Supplied data -
*****

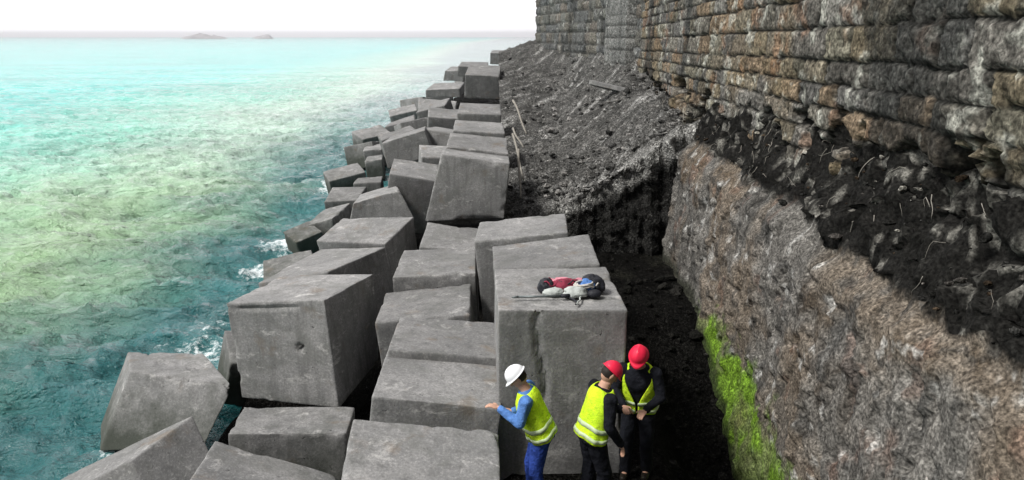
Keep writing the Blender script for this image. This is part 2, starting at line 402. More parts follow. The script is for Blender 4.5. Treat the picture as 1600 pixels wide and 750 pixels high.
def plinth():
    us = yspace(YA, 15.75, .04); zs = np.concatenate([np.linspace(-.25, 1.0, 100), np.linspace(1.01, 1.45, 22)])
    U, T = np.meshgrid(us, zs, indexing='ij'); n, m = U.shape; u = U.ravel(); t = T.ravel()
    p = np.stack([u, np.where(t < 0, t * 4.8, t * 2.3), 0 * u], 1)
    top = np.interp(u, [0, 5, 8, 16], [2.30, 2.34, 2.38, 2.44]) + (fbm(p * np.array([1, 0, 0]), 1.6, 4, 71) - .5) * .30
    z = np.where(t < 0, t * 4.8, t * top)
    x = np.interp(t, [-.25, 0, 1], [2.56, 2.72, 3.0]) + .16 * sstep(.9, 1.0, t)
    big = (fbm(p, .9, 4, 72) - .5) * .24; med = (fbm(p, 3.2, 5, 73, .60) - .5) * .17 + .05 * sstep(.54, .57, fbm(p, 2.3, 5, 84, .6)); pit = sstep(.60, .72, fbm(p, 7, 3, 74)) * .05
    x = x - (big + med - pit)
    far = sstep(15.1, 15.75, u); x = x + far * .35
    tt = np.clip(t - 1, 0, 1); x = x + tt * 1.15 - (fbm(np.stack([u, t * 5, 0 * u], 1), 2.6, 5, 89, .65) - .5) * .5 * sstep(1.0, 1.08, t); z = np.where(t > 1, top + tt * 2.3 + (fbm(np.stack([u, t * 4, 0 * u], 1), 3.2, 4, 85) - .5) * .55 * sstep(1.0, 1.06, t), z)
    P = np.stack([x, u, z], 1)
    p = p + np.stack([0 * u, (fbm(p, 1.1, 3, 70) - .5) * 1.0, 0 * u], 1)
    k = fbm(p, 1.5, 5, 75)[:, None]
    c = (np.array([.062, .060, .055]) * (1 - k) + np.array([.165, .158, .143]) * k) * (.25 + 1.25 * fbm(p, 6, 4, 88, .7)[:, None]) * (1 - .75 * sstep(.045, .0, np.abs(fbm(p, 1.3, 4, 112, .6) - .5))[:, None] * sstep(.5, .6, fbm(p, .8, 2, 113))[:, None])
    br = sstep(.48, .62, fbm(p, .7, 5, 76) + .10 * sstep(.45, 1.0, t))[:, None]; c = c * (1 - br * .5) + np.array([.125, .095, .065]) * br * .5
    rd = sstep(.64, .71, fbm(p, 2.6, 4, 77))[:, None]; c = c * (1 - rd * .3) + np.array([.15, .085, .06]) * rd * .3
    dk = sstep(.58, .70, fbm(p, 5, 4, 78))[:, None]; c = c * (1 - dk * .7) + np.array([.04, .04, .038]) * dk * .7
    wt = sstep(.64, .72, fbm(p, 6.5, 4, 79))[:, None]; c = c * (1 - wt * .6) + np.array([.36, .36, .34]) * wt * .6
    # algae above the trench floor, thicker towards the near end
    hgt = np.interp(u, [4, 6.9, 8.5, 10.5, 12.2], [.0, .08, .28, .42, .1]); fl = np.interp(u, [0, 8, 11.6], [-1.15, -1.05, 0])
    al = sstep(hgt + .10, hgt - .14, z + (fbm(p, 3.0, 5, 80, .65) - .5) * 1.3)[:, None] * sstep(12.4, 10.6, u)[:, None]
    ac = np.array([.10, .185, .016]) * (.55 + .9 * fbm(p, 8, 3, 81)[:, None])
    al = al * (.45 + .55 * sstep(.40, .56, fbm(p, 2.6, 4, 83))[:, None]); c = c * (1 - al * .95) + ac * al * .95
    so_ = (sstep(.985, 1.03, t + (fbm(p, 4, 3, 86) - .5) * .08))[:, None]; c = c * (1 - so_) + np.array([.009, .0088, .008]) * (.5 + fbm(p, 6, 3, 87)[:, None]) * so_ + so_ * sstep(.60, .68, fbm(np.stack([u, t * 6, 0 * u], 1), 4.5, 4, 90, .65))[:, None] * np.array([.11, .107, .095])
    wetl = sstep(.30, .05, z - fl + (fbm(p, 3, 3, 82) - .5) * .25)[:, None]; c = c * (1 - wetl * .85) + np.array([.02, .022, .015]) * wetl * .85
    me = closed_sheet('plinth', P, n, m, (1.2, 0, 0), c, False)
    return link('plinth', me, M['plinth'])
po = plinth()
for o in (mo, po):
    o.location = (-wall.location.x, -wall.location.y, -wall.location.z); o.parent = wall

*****

The task -
Extract every line containing the string "interp" from the material.

Full output -
    top = np.interp(u, [0, 5, 8, 16], [2.30, 2.34, 2.38, 2.44]) + (fbm(p * np.array([1, 0, 0]), 1.6, 4, 71) - .5) * .30
    x = np.interp(t, [-.25, 0, 1], [2.56, 2.72, 3.0]) + .16 * sstep(.9, 1.0, t)
    hgt = np.interp(u, [4, 6.9, 8.5, 10.5, 12.2], [.0, .08, .28, .42, .1]); fl = np.interp(u, [0, 8, 11.6], [-1.15, -1.05, 0])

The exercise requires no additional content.